An obscure bureaucratic step may be a harbinger that the Consumer Financial Protection Bureau (CFPB), under new leadership, is rethinking a major planned rulemaking aimed at the debt collection industry.

Until last week, the CFPB was accepting comments on its proposal to conduct a survey on debt collection disclosures. This survey was closely linked to the CFPB's planned debt collection rule that would impose additional restrictions and burdensome regulations on the debt collection industry. However, on December 14, 2017 – the last day to submit comments – the CFPB abruptly withdrew its proposal to survey consumers. In explaining the reason for the withdrawal, the CFPB stated that its leadership decided to reconsider collecting information in connection with its "ongoing related rulemaking" – a clear reference to the debt collection rule.

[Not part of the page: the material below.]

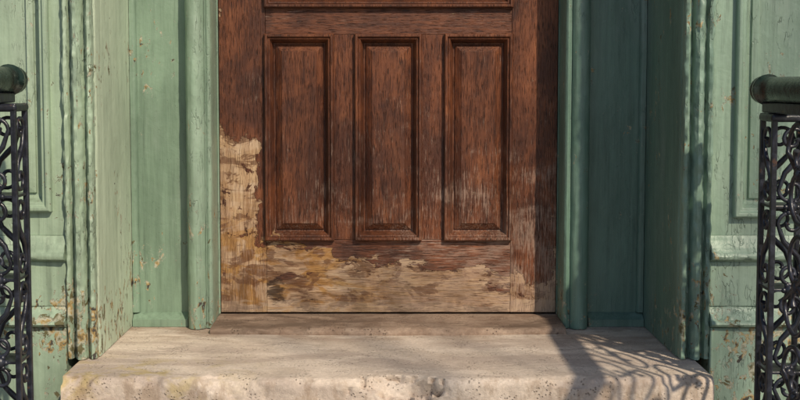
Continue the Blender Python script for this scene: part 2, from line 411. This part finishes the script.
# ---------------------------------------------------------------- railings
def tube(name,paths,rad,mat,parent,res=3):
    cu=bpy.data.curves.new(name,'CURVE'); cu.dimensions='3D'; cu.bevel_depth=rad; cu.bevel_resolution=res; cu.use_fill_caps=True
    for p in paths:
        sp=cu.splines.new('POLY'); sp.points.add(len(p)-1)
        for i,q in enumerate(p):
            sp.points[i].co=(q[0],q[1],q[2],1); sp.points[i].radius=q[3] if len(q)>3 else 1
    o=bpy.data.objects.new(name,cu); COL.objects.link(o); cu.materials.append(mat); o.parent=parent
    dg=bpy.context.evaluated_depsgraph_get(); me=bpy.data.meshes.new_from_object(o.evaluated_get(dg))
    bpy.data.objects.remove(o); o=bpy.data.objects.new(name,me); COL.objects.link(o); o.parent=parent
    if not me.materials: me.materials.append(mat)
    for pl in me.polygons: pl.use_smooth=True
    return o
def scroll2d(u0,v0,w,hh,m=1):
    pts=[]; r=w*.46
    def spiral(cu,cv,r0,a0,turn,n_=22):
        out=[]
        for i in range(n_):
            t=i/(n_-1); rr=r0*(1-.72*t); a=a0+turn*t
            out.append((cu+rr*math.cos(a),cv+rr*math.sin(a),1.0+.5*(t>.93)))
        return out
    top=spiral(u0+m*0,v0+hh*.5-r,r,math.pi if m>0 else 0,-m*math.pi*2.1)
    bot=spiral(u0,v0-hh*.5+r,r,0 if m>0 else math.pi,-m*math.pi*2.1)
    return top[::-1]+[(u0-m*r*.55,v0+hh*.10,1.35),(u0,v0,1.6),(u0+m*r*.55,v0-hh*.10,1.35)]+bot
def railing(s,xc,xn,zc,nm):
    e=empty(nm)
    XC=s*xc; XN=s*xn
    pr=[(-.655,.004),(-.657,.014),(-.662,.022),(-.670,.028),(-.682,.031),(-.695,.031),(-.700,.026),(-.706,.026),(-.709,.034),(-.722,.035),(-.726,.029),(-.80,.0285),(-1.2,.0285),(-1.56,.0285)]
    tube('handrail',[[(XC,y,zc,r/.03) for y,r in pr]],.03,RAILM,e,8)
    tube('handrail_slope',[[(XC,-1.56,zc),(XC,-1.62,zc-.02),(XC,-2.46,zc-.60)]],.0285,RAILM,e,6)
    zt=zc-.040; zb=-.115
    a,b=sorted((XC-.014,XC+.014))
    box('top_bar',a,b,-1.56,-.72,zt-.010,zt+.013,IRON,e,.003)
    box('bottom_bar',a,b,-1.56,-.845,zb-.008,zb+.008,IRON,e,.003)
    nx0,nx1=sorted((XN-s*.040,XN+s*.040)); ny0,ny1=-.812,-.732
    k=0
    for x in (nx0,nx1):
        for y in (ny0,ny1):
            k+=1; box('newel_corner_%d'%k,x-.006,x+.006,y-.006,y+.006,-.171,zt-.0105,IRON,e,.002)
    box('newel_cap',nx0-.008,nx1+.008,ny0-.008,ny1+.008,zt-.028,zt-.0110,IRON,e,.006,3)
    box('newel_base',nx0-.012,nx1+.012,ny0-.012,ny1+.012,-.171,-.130,IRON,e,.006,3)
    zz=[zt-.030-.18*i for i in range(5)]
    paths=[];ros=[]
    for i in range(4):
        z1=zz[i]-.006; z0=max(zz[i+1]+.006,-.128); c=(z0+z1)/2; hh=z1-z0
        mm=(1 if i%2 else -1)
        for y in (ny0,ny1): paths.append([(XN+u,y,v,r) for u,v,r in scroll2d(0,c,.062,hh*.98,mm)])
        for x in (nx0,nx1): paths.append([(x,(ny0+ny1)/2+u,v,r) for u,v,r in scroll2d(0,c,.062,hh*.98,mm)])
        if i<3:
            ros.append((XN,ny0,zz[i+1])); 
            box('newel_band_%d'%i,nx0-.003,nx1+.003,ny0-.003,ny1+.003,zz[i+1]-.003,zz[i+1]+.003,IRON,e,.001)
    tube('newel_scrolls',paths,.0043,IRON,e,3)
    paths=[]
    y=-.935; kk=0
    while y>-1.53:
        for i in range(3):
            c=zt-.012-.118-.236*i*.98
            paths.append([(XC,y+u,v,r*1.0) for u,v,r in scroll2d(0,c,.165,.232,1 if (i+kk)%2 else -1)])
            if kk==0: ros.append((XC,y,c))
        paths.append([(XC,y-.100,zb,1.),(XC,y-.100,zt,1.)])
        y-=.200; kk+=1
    tube('panel_scrolls',paths,.0048,IRON,e,3)
    for i,(x,yy,z) in enumerate(ros):
        me=bpy.data.meshes.new('rosette_%d'%i); bm=bmesh.new()
        bmesh.ops.create_uvsphere(bm,u_segments=12,v_segments=8,radius=.0125,matrix=Matrix.Translation((x,yy,z))@Matrix.Diagonal((1,1,1.1,1)))
        for t in range(6):
            aa=t*math.pi/3; 
            mt=Matrix.Translation((x,yy+.013*math.cos(aa),z+.013*math.sin(aa)))
            if i<3: mt=Matrix.Translation((x+.013*math.cos(aa),yy-.002,z+.013*math.sin(aa)))
            bmesh.ops.create_uvsphere(bm,u_segments=8,v_segments=6,radius=.0060,matrix=mt)
        bm.to_mesh(me); bm.free(); me.materials.append(IRON)
        for p in me.polygons:p.use_smooth=True
        o=bpy.data.objects.new('rosette_%d'%i,me); COL.objects.link(o); o.parent=e
    box('foot_post',XC-.02,XC+.02,-2.46,-2.42,-.886,zc-.55,IRON,e,.004)
    return e
railing(-1,.835,.838,.660,'iron_railing'); railing(1,.838,.864,.638,'iron_railing')

# ---------------------------------------------------------------- street tree (bare, across the pavement, toward the sun)
random.seed(21)
paths=[]
def grow(p,d,L,r,lev):
    n_=6; pts=[(p.x,p.y,p.z,r)]
    for i in range(n_):
        d=(d+Vector((random.uniform(-.16,.16),random.uniform(-.16,.16),random.uniform(-.08,.14)))).normalized()
        p=p+d*(L/n_); rr=r*(1-.45*(i+1)/n_); pts.append((p.x,p.y,p.z,rr))
        if lev<4 and i>=1 and random.random()<(.5 if lev else .3):
            ax=Vector((random.uniform(-1,1),random.uniform(-1,1),random.uniform(-.2,.6))).normalized()
            grow(p.copy(),(d*.75+ax*.8).normalized(),L*random.uniform(.5,.72),rr*.5,lev+1)
    paths.append(pts)
    if lev<4:
        for _ in range(2):
            ax=Vector((random.uniform(-1,1),random.uniform(-1,1),random.uniform(0,.6))).normalized()
            grow(p.copy(),(d*.8+ax*.6).normalized(),L*random.uniform(.62,.8),r*.45,lev+1)
grow(Vector((4.85,-5.4,-.9)),Vector((-.02,0,1)),3.2,.10,0)
t=empty('street_tree')
tube('trunk_and_branches',paths,1.0,BARK,t,1)

# ---------------------------------------------------------------- light
EL,AZ=math.radians(40),math.radians(29)
sv=Vector((math.sin(AZ)*math.cos(EL),-math.cos(AZ)*math.cos(EL),math.sin(EL)))
L=bpy.data.lights.new('sun','SUN'); L.energy=4.7; L.angle=math.radians(1.0); L.color=(1,.87,.68)
lo=bpy.data.objects.new('sun',L); COL.objects.link(lo); lo.rotation_euler=sv.to_track_quat('Z','Y').to_euler()
w=bpy.data.worlds.new('World'); S.world=w; w.use_nodes=True
nt=w.node_tree; bg=nt.nodes['Background']; sk=nt.nodes.new('ShaderNodeTexSky'); sk.sky_type='NISHITA'; sk.sun_disc=False
sk.sun_elevation=EL; sk.sun_rotation=math.pi-AZ
nt.links.new(sk.outputs[0],bg.inputs[0]); bg.inputs[1].default_value=.115
# ---------------------------------------------------------------- camera
c=bpy.data.cameras.new('camera'); co=bpy.data.objects.new('camera',c); COL.objects.link(co); S.camera=co
co.location=(0,-3.4,.653); co.rotation_euler=(math.radians(90-4),0,0)
c.sensor_width=36; c.lens=1214/800*36; c.shift_x=12/800; c.shift_y=-32/800; c.clip_end=500
S.view_settings.view_transform='Standard'; S.view_settings.look='None'; S.view_settings.exposure=0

The CFPB had planned for this survey as early as December 3, 2013, when the CFPB announced that it was assessing the need for regulations in debt collection and would test consumer disclosures in connection with that aspect of its rulemaking agenda. The consumer disclosures survey was a long-standing endeavor and was mentioned along with the development of the debt collection rule in CFPB's rulemaking agenda blog posts during 2014 to 2016. This web-based survey of 8,000 individuals was intended to "explore consumer comprehension and decision making in response to debt collection disclosure forms."

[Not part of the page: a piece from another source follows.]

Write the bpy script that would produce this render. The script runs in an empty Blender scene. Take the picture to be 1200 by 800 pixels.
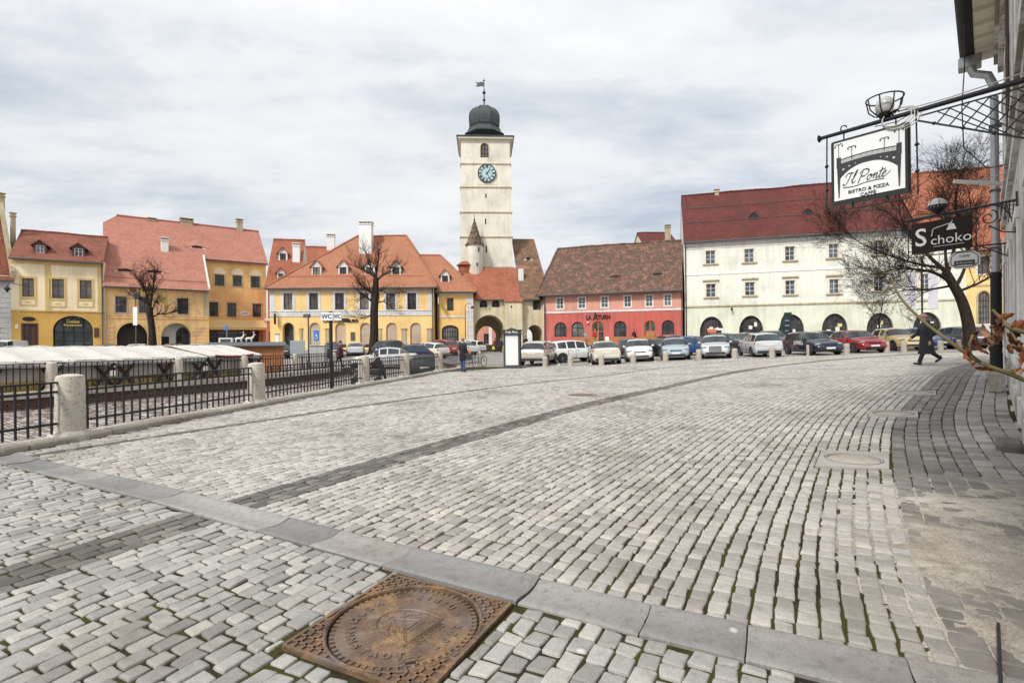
import bpy, math, random
import numpy as np
from mathutils import Vector, Matrix
from mathutils.geometry import tessellate_polygon
R = math.radians
rnd = random.Random(11)
scene = bpy.context.scene
COL = scene.collection
EYE, FL, ROLL = 1.55, 600.0, 0.010

# ------------------------------------------------------------------ measuring helpers
def ray(px, py):
    u, v = px - 600.0, py - 400.0
    return Vector(((u - ROLL * v) / FL, 1.0, -(v + ROLL * u) / FL))
def at(px, py, Y):
    d = ray(px, py)
    return Vector((d.x * Y, Y, EYE + d.z * Y))
def smooth(a, b, x):
    t = min(1.0, max(0.0, (x - a) / (b - a)))
    return t * t * (3 - 2 * t)
def interp(x, tab):
    if x <= tab[0][0]: return tab[0][1]
    for (a, fa), (b, fb) in zip(tab, tab[1:]):
        if x <= b: return fa + (fb - fa) * (x - a) / (b - a)
    return tab[-1][1]
XN_T = [(-12, -11.4), (8.45, -7.3), (12.9, -6.45), (18.6, -5.4), (22, -4.6), (26.6, -3.75), (30, -2.95), (31, -2.9), (34, -3.9), (44, -6.5)]
XF_T = [(-12, -29), (16, -15.8), (20.3, -13.7), (22.7, -12.5), (26.2, -11.3), (30, -10.6), (44, -9.0)]
def XN(Y): return interp(Y, XN_T)
def XF(Y): return interp(Y, XF_T)
def gz(X, Y):
    s = max(0.0, X - 4.0)
    s = s * s / (s + 1.5)
    s = 22.0 * (1 - math.exp(-s / 22.0)) if s > 0 else 0
    z = s * (0.064 - 0.014 * smooth(16, 30, Y))
    A = interp(X, [(-60, .75), (-10, .75), (-5, .25), (0, .2), (3, .55), (7, .95), (20, .65), (45, .6)])
    return z + A * smooth(45, 62, Y)
def inside_trench(X, Y): return Y < 44 and XF(Y) < X < XN(Y)
def floor_z(X, Y):
    f, n = XF(Y), XN(Y)
    t = (X - f) / (n - f)
    return gz(X, Y) - (0.45 + 0.6 * t) * (1 - smooth(28, 43, Y)) - 0.02
def tz(X, Y):
    return floor_z(X, Y) if inside_trench(X, Y) else gz(X, Y)
def wallX(Y): return 0.55 + 0.927 * Y
def ground_px(px, py, it=30):
    d = ray(px, py); Y = 10.0
    for _ in range(it):
        z = gz(d.x * Y, Y) + .02
        Y = 0.5 * Y + 0.5 * max(1.0, (EYE - z) / max(1e-4, -d.z))
    return d.x * Y, Y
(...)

The rule on debt collection as a totality was justifiably viewed with trepidation by the industry when it was first announced over four years ago. According to the CFPB's outline of proposals issued on July 28, 2016, debt collectors would become subject to new strict limits and prohibitions in virtually all areas of debt collection:

  • Substantiation of Debt: Debt collectors would be required to substantially prove a debt is valid before starting collection, which would include obtaining information on the complete chain of title from the debt owner at the time of default to the collector and each charge for interest or fees imposed after default and the contractual and statutory authority source for such interest and fees.
  • Limits on Contact: The new rules would limit live communications to once per week if the collector has confirmed consumer contact. A collector would also be limited to no more than six communication attempts per week if the collector does not have confirmed consumer contact or three per week if the collector has confirmed consumer contact.
  • Consumer Disputes: The proposed rules would also require collectors to provide clearer and easier ways for that person to communicate the grounds for their dispute. This includes a proposed "tear off" portion of a collection notice or a telephone call. Additionally, under the proposed rules, if a disputed debt is sold, the new collector would inherit the dispute and would still have to provide validation.

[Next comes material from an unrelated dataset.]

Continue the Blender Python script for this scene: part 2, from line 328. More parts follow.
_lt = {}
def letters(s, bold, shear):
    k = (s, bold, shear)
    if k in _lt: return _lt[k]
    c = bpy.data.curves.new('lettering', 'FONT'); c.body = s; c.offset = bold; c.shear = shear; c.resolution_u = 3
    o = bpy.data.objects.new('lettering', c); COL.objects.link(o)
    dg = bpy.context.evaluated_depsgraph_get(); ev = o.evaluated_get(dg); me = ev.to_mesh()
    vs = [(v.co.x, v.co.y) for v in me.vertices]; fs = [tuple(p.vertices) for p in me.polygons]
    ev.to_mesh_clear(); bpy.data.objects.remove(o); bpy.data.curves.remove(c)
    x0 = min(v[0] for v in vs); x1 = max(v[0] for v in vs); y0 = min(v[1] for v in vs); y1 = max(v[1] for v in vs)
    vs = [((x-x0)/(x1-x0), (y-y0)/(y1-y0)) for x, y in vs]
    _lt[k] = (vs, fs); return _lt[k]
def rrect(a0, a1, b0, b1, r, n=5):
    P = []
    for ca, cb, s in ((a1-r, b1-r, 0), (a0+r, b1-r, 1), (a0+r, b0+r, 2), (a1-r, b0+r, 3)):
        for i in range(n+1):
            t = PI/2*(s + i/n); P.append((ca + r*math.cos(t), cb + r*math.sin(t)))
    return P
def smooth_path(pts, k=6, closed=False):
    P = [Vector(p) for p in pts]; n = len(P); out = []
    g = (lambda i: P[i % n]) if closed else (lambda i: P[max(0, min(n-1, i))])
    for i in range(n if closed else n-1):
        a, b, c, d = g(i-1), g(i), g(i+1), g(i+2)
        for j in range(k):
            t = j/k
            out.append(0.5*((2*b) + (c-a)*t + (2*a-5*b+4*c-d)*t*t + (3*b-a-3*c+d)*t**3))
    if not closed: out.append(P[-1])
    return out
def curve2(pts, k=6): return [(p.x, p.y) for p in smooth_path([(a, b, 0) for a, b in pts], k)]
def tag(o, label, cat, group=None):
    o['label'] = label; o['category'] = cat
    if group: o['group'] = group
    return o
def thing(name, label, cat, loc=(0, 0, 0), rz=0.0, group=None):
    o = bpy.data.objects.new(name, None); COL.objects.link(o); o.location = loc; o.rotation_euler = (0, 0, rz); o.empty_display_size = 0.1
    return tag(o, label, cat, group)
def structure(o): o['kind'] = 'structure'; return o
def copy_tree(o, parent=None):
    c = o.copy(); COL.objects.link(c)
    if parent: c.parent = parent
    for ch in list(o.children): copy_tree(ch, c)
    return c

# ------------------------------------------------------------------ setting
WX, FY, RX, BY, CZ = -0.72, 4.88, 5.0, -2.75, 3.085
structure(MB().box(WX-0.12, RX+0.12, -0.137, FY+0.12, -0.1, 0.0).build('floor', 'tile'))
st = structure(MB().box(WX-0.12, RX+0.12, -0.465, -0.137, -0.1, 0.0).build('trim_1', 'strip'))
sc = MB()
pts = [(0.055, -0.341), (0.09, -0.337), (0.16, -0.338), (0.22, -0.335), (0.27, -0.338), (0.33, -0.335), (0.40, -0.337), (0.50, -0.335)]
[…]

In total, the proposed rule, at least as it was envisioned in July 2016, would have created a long list of compliance requirements for debt collectors. Furthermore, in the outline of its proposals, the CFPB emphasized that it considered "future rulemaking ... [that] would apply to first-party debt collectors (i.e., creditors collecting their own debt excluded from coverage of the FDCPA)." The CFPB thus encouraged these "first-party debt collectors [to] carefully consider their own business practices in light of the proposals."

What has changed is the control of the CFPB. The CFPB's inaugural Director, Richard Cordray, resigned, and President Trump appointed Mick Mulvaney, director of the Office of Management and Budget, as interim director. Mulvaney immediately put all rulemaking on pause, and had made critical comments of the CFPB's activism.

This pivot on the survey could well indicate a reversal of plans to develop the rule, at least on a pace that could have led to the rule being issued early next year.